- The Washington Times - Wednesday, March 28, 2001

George W. Bush he of Andover, Yale and Harvard but also Midland is turning out to be pleasantly subversive. Consider his decision last week to discontinue the American Bar Association's role in judicial selection.
Starting with Dwight Eisenhower, presidents routinely involved the ABA in their selection processes. Administrations typically passed the names of likely nominees to the ABA before any formal announcements were made. The ABA then evaluated the candidates and stamped them "well qualified," "qualified" or "not qualified." No other outside group was invited into the selection process. No other had such influence. But then this was the American Bar Association, was it not?
You might wonder why Mr. Bush decided to do without this elite help. The answer lies in recent history. Until the late 1970s, the ABA restricted its evaluations to professional qualifications competence, integrity and judicial temperament. But during the Reagan years, suspicions grew that the group was taking into account a candidate's ideology or philosophy.
What fed those suspicions? The ABA had rules governing how it evaluated candidates, and rule changes from 1977 onward seemed to permit consideration of a candidate's political views. Meanwhile, the ABA itself began to engage in briefs, legislative testimony and position papers such contentious issues of the day as abortion, and usually on the liberal side.
The ABA insisted that the committee's work was separate from the labors of the association as a whole, that the committee was objective and nonpartisan, etc. Even so, Reagan nominees of similar professional qualifications to Carter nominees tended to receive lower ratings, thus hurting their confirmation prospects.
And then there was Robert Bork's nomination in 1987. The committee rated him "well qualified," but four of its 15 members filed an unusual dissent branding him "not qualified." The dissent was leaked to the New York Times and used by Mr. Bork's opponents in their successful campaign to defeat his nomination.

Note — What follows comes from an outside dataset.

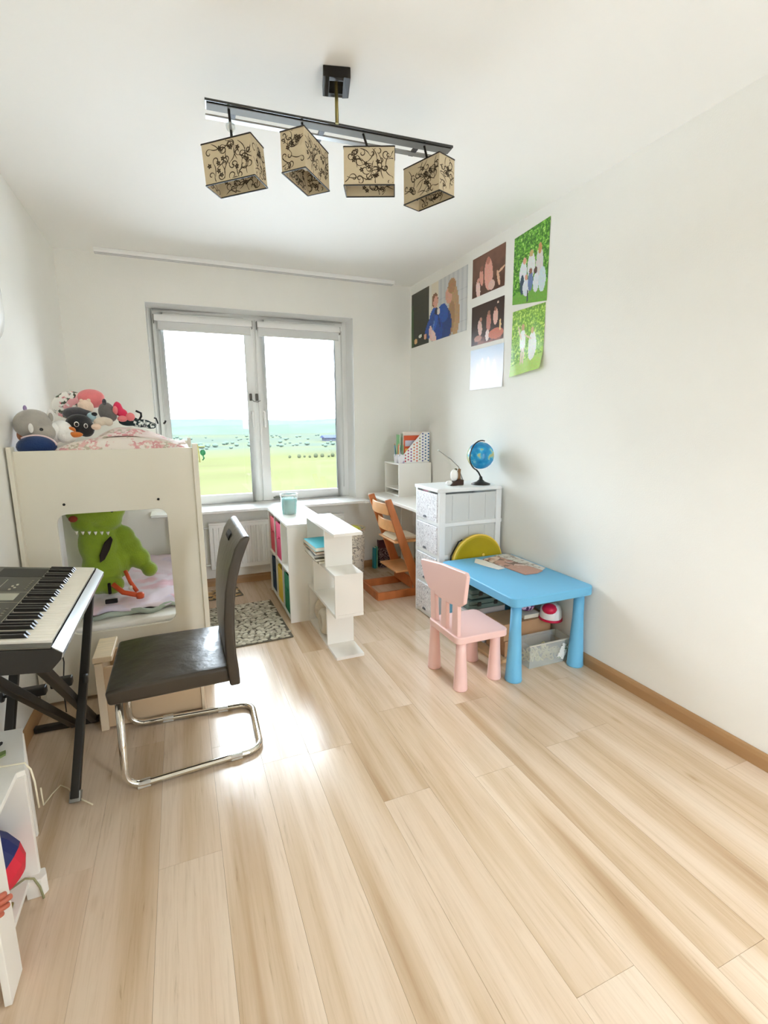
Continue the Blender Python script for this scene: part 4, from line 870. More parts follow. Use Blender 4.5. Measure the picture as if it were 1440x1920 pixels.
# standing books by the back wall
for k, (nm, rgb, x, h, t) in enumerate((('turquoise', (30, 150, 170), 2.335, .20, .016), ('pale green', (120, 190, 160), 2.355, .21, .010), ('dark maroon patterned', (84, 36, 50), 2.405, .27, .05))):
    b = empty('book', (x, 4.235, .001), rot=(-.08, .06 if k < 2 else 0, 0), label=f'{nm} book standing on the floor against the window wall', cat='book')
    w = .10
    MB().box(-t/2 if k < 2 else -.02, t/2 if k < 2 else .13, -.03, .02 if k == 2 else .03, 0, h).build('cover', motif('maroon_scroll', (70, 34, 46), [(206, 190, 190)], 30, kind='lines') if k == 2 else mat('cv%d' % k, rgb, .5), b, bevel=.002)
    if k == 2: MB().box(-.0202, .1302, -.0306, -.0298, .19, .2705).build('cover_band', mat('maroon', (84, 34, 48), .5), b)
    MB().box(-t/2+.002 if k < 2 else -.018, t/2-.002 if k < 2 else .128, -.028, .018, h, h+.0006).build('pages', mat('page_block', (236, 230, 214), .9), b)

# ================================================================== DRAWER TOWER
dt = empty('drawer_tower', (2.485, 2.965, 0), label='tall white plastic drawer tower with patterned drawer fronts by the right wall', cat='drawer unit')
t_ = lambda x0, x1, y0, y1: (x0-2.485, x1-2.485, y0-2.965, y1-2.965)
M_tw = mat('tower_plastic', (238, 240, 240), .35); M_tp = mat('tower_panel', (214, 216, 214), .4)
MB().prism([(a-2.485, b-2.965) for a, b in rrect(2.228, 2.735, 2.782, 3.148, .02)], .918, .942).build('top_board', M_tw, dt, bevel=.004)
lv = [.02, .255, .475, .698, .918]
for (x, y) in ((2.262, 2.80), (2.705, 2.80), (2.262, 3.125), (2.705, 3.125)):
    MB().box(*t_(x-.022, x+.022, y-.016, y+.016), .0, .918).build('post', M_tw, dt, bevel=.004)
for z in lv[:4]: MB().box(*t_(2.242, 2.735, 2.786, 3.142), z-.012, z+.014).build('shelf_frame', M_tw, dt, bevel=.003)
M_dd = motif('doodle_front', (240, 240, 244), [(120, 122, 136), (150, 140, 150)], 34, kind='lines', rough=.4)
for k in range(4):
    z0, z1 = lv[k]+.016, lv[k+1]-.014
    d = MB().box(*t_(2.234, 2.250, 2.815, 3.115), z0, z1).build('drawer', M_dd, dt, bevel=.004)
    MB().box(*t_(2.25, 2.70, 2.822, 3.108), z0+.004, z0+.010).box(*t_(2.25, 2.70, 2.822, 2.828), z0+.01, z1-.02).box(*t_(2.25, 2.70, 3.102, 3.108), z0+.01, z1-.02).box(*t_(2.694, 2.70, 2.828, 3.102), z0+.01, z1-.02).build('drawer_bin', M_tp, d)
    MB().prism([(2.985-2.965-.022, z0+.012), (2.985-2.965+.022, z0+.012), (2.985-2.965+.012, z0+.026), (2.985-2.965-.012, z0+.026)], 2.228-2.485, 2.236-2.485, axis='x').build('finger_grip', mat('grip_grey', (104, 106, 112), .6), d)
    MB().box(*t_(2.285, 2.682, 2.796, 2.800), z0-.002, z1+.0).build('side_panel', M_tp, dt, bevel=.001)
    for j in range(3): MB().box(*t_(2.34+.13*j, 2.352+.13*j, 2.792, 2.796), z0+.01, z1-.01).build('panel_rib', M_tp, dt, bevel=.001)
# globe
gb = empty('globe', (2.632, 2.905, .9425), label='small blue desk globe on black stand on the drawer tower', cat='globe')
MB().lathe([(0, 0), (.066, 0), (.066, .006), (.030, .020), (.014, .034), (.009, .056), (0, .056)], 32, cap=False).build('stand', M_blackp, gb)
def globe_mat():
    m = bpy.data.materials.new('globe_map'); m.use_nodes = True; t = m.node_tree; b = t.nodes['Principled BSDF']; b.inputs['Roughness'].default_value = .25
    tc = N(t, 'ShaderNodeTexCoord'); n = N(t, 'ShaderNodeTexNoise', ins={'Scale': 11., 'Detail': 5, 'Roughness': .55}); t.links.new(tc.outputs['Object'], n.inputs['Vector'])
    r = ramp(t, [(.35, lin((0, 128, 196))), (.50, lin((40, 160, 214))), (.555, lin((110, 200, 220))), (.565, lin((176, 200, 150))), (.65, lin((206, 190, 140)))], n.outputs[0])
    t.links.new(r.outputs[0], b.inputs['Base Color']); return m
gball = MB().ball((0, 0, 0), .094, 32, 20).build('map_ball', globe_mat(), gb); gball.location = (-.008, 0, .203); gball.rotation_euler = (.1, .41, 0)
ax = Vector((math.sin(.30), 0, math.cos(.30))); pa = []
for k in range(17):
    a = PI*k/16; v = ax*math.cos(a)+Vector((-math.cos(.30), -.25, math.sin(.30))).normalized()*math.sin(a); pa.append(Vector((-.008, 0, .203))+v*.104)
MB().tube(pa, .0045, 8).build('meridian', M_blackp, gb)
MB().tube([pa[-1], (-.02, 0, .085), (0, 0, .052)], .006, 8).build('meridian_foot', M_blackp, gb)
# ornament with a long rod
og = empty('desk_ornament', (2.455, 2.95, .9425), label='small white and brown ornament with a long thin metal rod on the drawer tower', cat='ornament')
MB().prism([(-.055, 0), (.050, 0), (.050, .038), (.02, .040), (-.03, .022)], -.03, .03, axis='y').build('base', mat('dark_brown', (62, 38, 26), .5), og, bevel=.005)
MB().ball((-.052, 0, .016), (.026, .026, .018), 14, 8).ball((-.012, 0, .068), (.030, .022, .042), 16, 10).build('body', M_gloss, og)
MB().ball((.0, 0, .108), (.012, .010, .009), 12, 8).build('head', mat('olive_head', (96, 90, 56), .5), og)
MB().tube([(.024, 0, .036), (.020, 0, .07), (.030, 0, .112)], .014, 8, rr=[.017, .016, .010]).build('clip', mat('clip_brown', (150, 112, 76), .5), og)
MB().tube([(.030, 0, .110), (.020, 0, .128), (-.040, 0, .180), (-.142, 0, .246)], .003, 8).build('rod', M_grey, og)
MB().tube([(.032, 0, .09), (.048, 0, .055), (.056, 0, .035)], .0035, 8).build('rod_end', M_grey, og)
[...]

So it was that Republicans not unreasonably drew the conclusion that the committee, to the extent it was affected by politics, would be a liberal body and thus a hindrance to their efforts to appoint judicial conservatives.
The elder George Bush considered eliminating the ABA's role in the selection process. (Bill Clinton continued the relationship: The ABA presented no threat to Democratic judicial selection.) Bob Dole made a campaign promise in 1996 to end the ABA's involvement. George W. Bush made no such pledge during his campaign. Yet he now has acted in the first weeks of his presidency.
In his letter notifying the ABA, White House Counsel Alberto Gonzales, a former justice of the Texas Supreme Court, declined to review Republican complaints about the ABA. But it is apparent that Mr. Bush took them into account. "It would be particularly inappropriate," wrote Mr. Gonzales, "to grant a preferential, quasi-official role to a group, such as the ABA, that takes public positions on divisive political, legal and social issues that come before the courts."
In response to Mr. Bush's decision, ABA President Martha Barnett said she feared "politics may be taking the place of professionalism in choosing judges." Her comment was revealing, for what the ABA has called "professionalism" on its part sometimes has been a mask for unacknowledged, perhaps even unaware, liberal politics.
Moreover, it bears noting that choosing judges is inescapably political, in the best sense of that word. To choose a judge means picking someone inclined to interpret the law one way and not another, and the interpretative approaches that judges use link up to judicial philosophies ultimately rooted in political ideas. We just had a presidential campaign illustrating the contrasting judicial philosophies represented by the two major political parties, and it hardly is absurd to expect Mr. Bush to pick judges who share his.
With the ABA removed from the selection process, Mr. Bush, unlike his father or Ronald Reagan, now has unqualified authority to choose his kind of judges. The ABA is free to raise questions about any nominee, and Senate Democrats now murmuring against Mr. Bush's decision are free and indeed constitutionally obligated to judge his nominees as they wish.
That is the way things should be, and one can expect Mr. Bush to proceed quickly to announce his first nominees. Ninety-four judgeships are vacant, including 33 on the circuit courts of appeals. And who knows whether a justice or two has discreetly notified the White House of an intention to step down after the current term?
One can anticipate confirmation battles along clearly drawn lines, and one shouldn't assume that a president willing to take on the ABA will easily back down.

Terry Eastland is a free-lance writer specializing in law and politics. His most recent book is "Freedom of Expression in the Supreme Court."